Rain Splatter Painting: A Fun Process Art Activity for Toddlers and Preschoolers

making her splatter painting

Rain Splatter Painting

I wanted to offer a process art activity for our rain theme this week that would mimic the phenomenon of real raindrops falling from the sky. I also wanted something that could be done with materials that we already had available in the house. We had bought medium toothbrushes by accident a few months back and I had been itching to find a use for them. By the time we were finished with the activity, the paper was absolutely covered with tiny little (and some not-so-little) blue raindrops. This would be a fun activity for toddlers and preschoolers. This splatter painting is a little messy, so we decided to do it outside.

What you will need to complete this activity:

  • paper
  • washable nontoxic paint (blue is a nice choice)
  • glitter or glitter glue (optional)
  • water
  • small paper or plastic cup to hold the paint
  • toothbrush
  • Popsicle stick
  • drop cloth (this is necessary if you are doing the project indoors, optional for outdoors)

Making the Painting with Your Child:

To start, you'll need to thin the paint a bit. First we tried a half water, half paint mixture. That was too thin. Instead of sticking to the toothbrush, it just ran off immediately. Eventually, we reached a 2/3 paint, 1/3 water ratio. I found that was thick enough to stick to the toothbrush, but thin enough to fly off in tiny droplets rather than big globules (Yay!). Little M. requested that I add some glitter glue into the mixture, so we did.

To make the paint splatter, simply dip the toothbrush into the paint mixture until it is well coated. Hold the toothbrush bristle side up and scrape the bristles from front to back with the Popsicle stick.
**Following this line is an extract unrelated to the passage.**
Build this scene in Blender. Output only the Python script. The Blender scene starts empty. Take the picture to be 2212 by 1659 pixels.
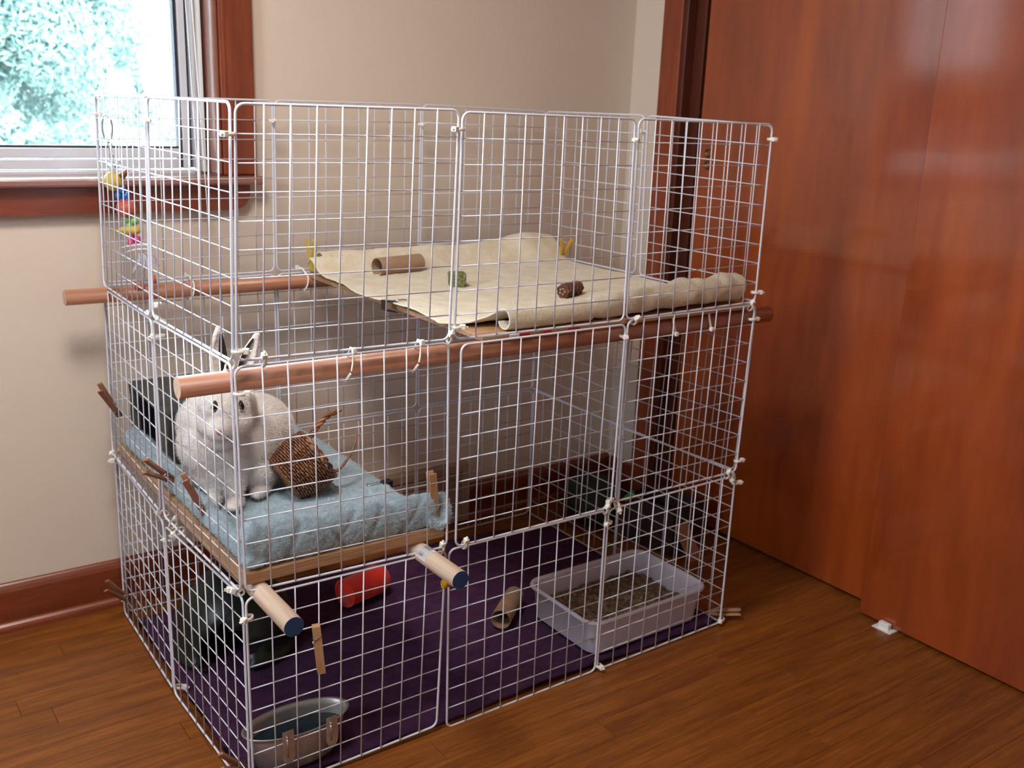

toddler's finished artwork

This activity could be adapted in a few different ways. We noticed that the rocks we used to weight the paper down (it was a bit windy outside) left big white marks on the paper. You could use masking tape to section of bits of the paper to create some sort of design, or you could provide a variety of cardboard shapes (a raindrop, perhaps?) to protect an area of the paper, leaving the “white space” bespeckled with little irregular droplets. Alternatively, you could cut the paper into a raindrop or umbrella shape for the child.